* Problem requirements: Write out again the entries from the first line to the line that includes "R = math.radians", keeping both of those lines.

Stored items

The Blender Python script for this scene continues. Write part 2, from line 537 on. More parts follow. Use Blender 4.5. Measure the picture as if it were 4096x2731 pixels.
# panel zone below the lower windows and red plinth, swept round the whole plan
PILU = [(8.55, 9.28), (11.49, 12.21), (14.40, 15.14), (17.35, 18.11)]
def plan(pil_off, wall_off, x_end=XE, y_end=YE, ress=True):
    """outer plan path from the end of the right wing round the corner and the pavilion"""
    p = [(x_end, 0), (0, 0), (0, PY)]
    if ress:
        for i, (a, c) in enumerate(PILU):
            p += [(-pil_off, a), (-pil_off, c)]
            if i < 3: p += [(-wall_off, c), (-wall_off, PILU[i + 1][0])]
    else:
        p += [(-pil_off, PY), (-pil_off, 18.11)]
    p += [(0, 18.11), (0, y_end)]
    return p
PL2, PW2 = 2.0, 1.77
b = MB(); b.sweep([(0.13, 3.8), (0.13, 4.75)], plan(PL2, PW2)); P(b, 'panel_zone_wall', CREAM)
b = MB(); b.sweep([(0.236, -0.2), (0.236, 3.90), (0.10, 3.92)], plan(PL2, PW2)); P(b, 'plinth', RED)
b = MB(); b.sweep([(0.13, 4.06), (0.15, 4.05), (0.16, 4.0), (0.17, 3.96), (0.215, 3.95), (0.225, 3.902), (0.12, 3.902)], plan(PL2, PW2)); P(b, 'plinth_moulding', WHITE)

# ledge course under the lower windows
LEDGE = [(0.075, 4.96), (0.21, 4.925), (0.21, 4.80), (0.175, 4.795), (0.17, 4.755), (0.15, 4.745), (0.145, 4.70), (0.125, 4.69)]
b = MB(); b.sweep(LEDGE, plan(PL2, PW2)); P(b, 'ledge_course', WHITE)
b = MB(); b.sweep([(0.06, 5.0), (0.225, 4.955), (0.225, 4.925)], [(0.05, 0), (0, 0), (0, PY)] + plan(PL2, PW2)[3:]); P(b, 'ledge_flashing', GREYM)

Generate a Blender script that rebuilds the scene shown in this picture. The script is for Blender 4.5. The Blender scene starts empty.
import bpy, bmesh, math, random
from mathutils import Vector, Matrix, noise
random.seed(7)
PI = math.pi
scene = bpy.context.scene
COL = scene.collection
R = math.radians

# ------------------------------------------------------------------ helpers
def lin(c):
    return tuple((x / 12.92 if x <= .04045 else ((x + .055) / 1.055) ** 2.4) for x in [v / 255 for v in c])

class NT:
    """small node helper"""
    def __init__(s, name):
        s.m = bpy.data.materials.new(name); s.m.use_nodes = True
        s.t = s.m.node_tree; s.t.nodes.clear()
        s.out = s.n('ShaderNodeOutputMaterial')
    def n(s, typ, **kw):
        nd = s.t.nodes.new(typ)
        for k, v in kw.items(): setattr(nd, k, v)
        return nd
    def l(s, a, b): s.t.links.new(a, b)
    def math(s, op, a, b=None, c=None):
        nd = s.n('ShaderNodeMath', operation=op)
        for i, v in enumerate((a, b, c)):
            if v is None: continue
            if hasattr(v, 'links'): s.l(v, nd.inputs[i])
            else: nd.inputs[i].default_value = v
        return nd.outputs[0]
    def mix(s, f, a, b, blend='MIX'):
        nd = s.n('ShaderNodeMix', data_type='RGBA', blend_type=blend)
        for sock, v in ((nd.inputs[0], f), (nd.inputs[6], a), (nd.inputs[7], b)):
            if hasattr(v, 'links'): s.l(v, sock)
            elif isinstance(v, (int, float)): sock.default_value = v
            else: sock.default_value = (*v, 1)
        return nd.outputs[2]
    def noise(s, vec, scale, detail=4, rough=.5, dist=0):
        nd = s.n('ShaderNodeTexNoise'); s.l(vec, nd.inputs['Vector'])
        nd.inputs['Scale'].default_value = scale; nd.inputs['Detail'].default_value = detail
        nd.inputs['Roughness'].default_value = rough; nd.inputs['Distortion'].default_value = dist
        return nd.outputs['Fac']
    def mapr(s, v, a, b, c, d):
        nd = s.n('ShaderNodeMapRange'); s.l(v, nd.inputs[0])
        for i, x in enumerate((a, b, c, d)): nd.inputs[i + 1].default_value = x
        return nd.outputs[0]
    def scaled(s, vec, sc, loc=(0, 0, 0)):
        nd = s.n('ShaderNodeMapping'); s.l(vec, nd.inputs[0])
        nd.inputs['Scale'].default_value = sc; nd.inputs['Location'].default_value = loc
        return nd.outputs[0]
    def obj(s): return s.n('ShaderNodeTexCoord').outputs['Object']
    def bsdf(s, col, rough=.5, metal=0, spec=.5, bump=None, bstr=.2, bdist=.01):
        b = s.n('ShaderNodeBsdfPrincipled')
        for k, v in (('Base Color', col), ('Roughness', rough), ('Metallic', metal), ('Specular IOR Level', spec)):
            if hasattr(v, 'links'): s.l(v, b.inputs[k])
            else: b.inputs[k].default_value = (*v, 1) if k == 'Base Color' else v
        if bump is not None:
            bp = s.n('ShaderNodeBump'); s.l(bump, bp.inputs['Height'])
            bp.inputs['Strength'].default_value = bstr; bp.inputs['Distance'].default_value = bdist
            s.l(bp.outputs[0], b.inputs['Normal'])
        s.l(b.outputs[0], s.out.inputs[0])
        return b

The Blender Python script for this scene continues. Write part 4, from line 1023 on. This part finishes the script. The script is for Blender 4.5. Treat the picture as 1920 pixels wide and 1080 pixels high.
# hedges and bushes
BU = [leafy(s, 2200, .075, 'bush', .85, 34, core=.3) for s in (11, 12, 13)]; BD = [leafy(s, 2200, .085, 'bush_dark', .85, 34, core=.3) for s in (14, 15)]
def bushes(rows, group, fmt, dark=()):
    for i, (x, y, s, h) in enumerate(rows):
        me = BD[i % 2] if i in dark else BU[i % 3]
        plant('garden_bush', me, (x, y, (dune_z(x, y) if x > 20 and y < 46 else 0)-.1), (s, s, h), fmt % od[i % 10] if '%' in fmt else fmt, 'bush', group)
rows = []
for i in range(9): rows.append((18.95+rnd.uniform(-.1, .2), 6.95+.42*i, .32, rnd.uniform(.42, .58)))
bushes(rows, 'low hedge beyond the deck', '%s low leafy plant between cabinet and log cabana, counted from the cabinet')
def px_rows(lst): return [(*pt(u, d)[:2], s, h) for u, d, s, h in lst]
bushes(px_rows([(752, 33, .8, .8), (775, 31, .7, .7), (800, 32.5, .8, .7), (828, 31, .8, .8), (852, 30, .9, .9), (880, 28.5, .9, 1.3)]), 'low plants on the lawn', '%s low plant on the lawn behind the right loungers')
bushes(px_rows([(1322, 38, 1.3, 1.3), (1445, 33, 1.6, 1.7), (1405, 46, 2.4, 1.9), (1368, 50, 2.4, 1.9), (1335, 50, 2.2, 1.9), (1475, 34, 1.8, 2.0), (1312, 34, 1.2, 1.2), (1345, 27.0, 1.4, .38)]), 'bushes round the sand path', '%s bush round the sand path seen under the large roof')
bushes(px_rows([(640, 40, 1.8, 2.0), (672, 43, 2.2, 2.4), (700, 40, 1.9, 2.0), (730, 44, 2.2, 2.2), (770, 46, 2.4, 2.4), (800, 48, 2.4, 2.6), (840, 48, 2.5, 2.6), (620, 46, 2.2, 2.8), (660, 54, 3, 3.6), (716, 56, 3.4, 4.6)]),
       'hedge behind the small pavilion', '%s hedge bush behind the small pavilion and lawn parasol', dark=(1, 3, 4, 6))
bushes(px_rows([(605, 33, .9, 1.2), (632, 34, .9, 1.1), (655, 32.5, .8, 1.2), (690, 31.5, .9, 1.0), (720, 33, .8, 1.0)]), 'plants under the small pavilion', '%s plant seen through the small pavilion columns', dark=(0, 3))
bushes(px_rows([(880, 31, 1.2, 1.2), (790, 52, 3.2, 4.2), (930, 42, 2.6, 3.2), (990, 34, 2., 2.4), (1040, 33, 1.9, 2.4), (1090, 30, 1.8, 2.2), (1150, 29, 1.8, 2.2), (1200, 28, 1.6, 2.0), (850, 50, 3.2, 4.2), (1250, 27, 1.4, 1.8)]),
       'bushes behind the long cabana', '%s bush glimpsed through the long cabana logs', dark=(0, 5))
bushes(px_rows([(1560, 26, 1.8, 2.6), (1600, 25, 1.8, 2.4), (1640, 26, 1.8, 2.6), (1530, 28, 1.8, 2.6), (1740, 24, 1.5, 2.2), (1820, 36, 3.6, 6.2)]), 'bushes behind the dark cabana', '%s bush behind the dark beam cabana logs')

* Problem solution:
The Blender Python script for this scene continues. Write part 2, from line 537 on. More parts follow. Use Blender 4.5. Measure the picture as if it were 4096x2731 pixels.
# panel zone below the lower windows and red plinth, swept round the whole plan
PILU = [(8.55, 9.28), (11.49, 12.21), (14.40, 15.14), (17.35, 18.11)]
def plan(pil_off, wall_off, x_end=XE, y_end=YE, ress=True):
    """outer plan path from the end of the right wing round the corner and the pavilion"""
    p = [(x_end, 0), (0, 0), (0, PY)]
    if ress:
        for i, (a, c) in enumerate(PILU):
            p += [(-pil_off, a), (-pil_off, c)]
            if i < 3: p += [(-wall_off, c), (-wall_off, PILU[i + 1][0])]
    else:
        p += [(-pil_off, PY), (-pil_off, 18.11)]
    p += [(0, 18.11), (0, y_end)]
    return p
PL2, PW2 = 2.0, 1.77
b = MB(); b.sweep([(0.13, 3.8), (0.13, 4.75)], plan(PL2, PW2)); P(b, 'panel_zone_wall', CREAM)
b = MB(); b.sweep([(0.236, -0.2), (0.236, 3.90), (0.10, 3.92)], plan(PL2, PW2)); P(b, 'plinth', RED)
b = MB(); b.sweep([(0.13, 4.06), (0.15, 4.05), (0.16, 4.0), (0.17, 3.96), (0.215, 3.95), (0.225, 3.902), (0.12, 3.902)], plan(PL2, PW2)); P(b, 'plinth_moulding', WHITE)

# ledge course under the lower windows
LEDGE = [(0.075, 4.96), (0.21, 4.925), (0.21, 4.80), (0.175, 4.795), (0.17, 4.755), (0.15, 4.745), (0.145, 4.70), (0.125, 4.69)]
b = MB(); b.sweep(LEDGE, plan(PL2, PW2)); P(b, 'ledge_course', WHITE)
b = MB(); b.sweep([(0.06, 5.0), (0.225, 4.955), (0.225, 4.925)], [(0.05, 0), (0, 0), (0, PY)] + plan(PL2, PW2)[3:]); P(b, 'ledge_flashing', GREYM)

Generate a Blender script that rebuilds the scene shown in this picture. The script is for Blender 4.5. The Blender scene starts empty.
import bpy, bmesh, math, random
from mathutils import Vector, Matrix, noise
random.seed(7)
PI = math.pi
scene = bpy.context.scene
COL = scene.collection
R = math.radians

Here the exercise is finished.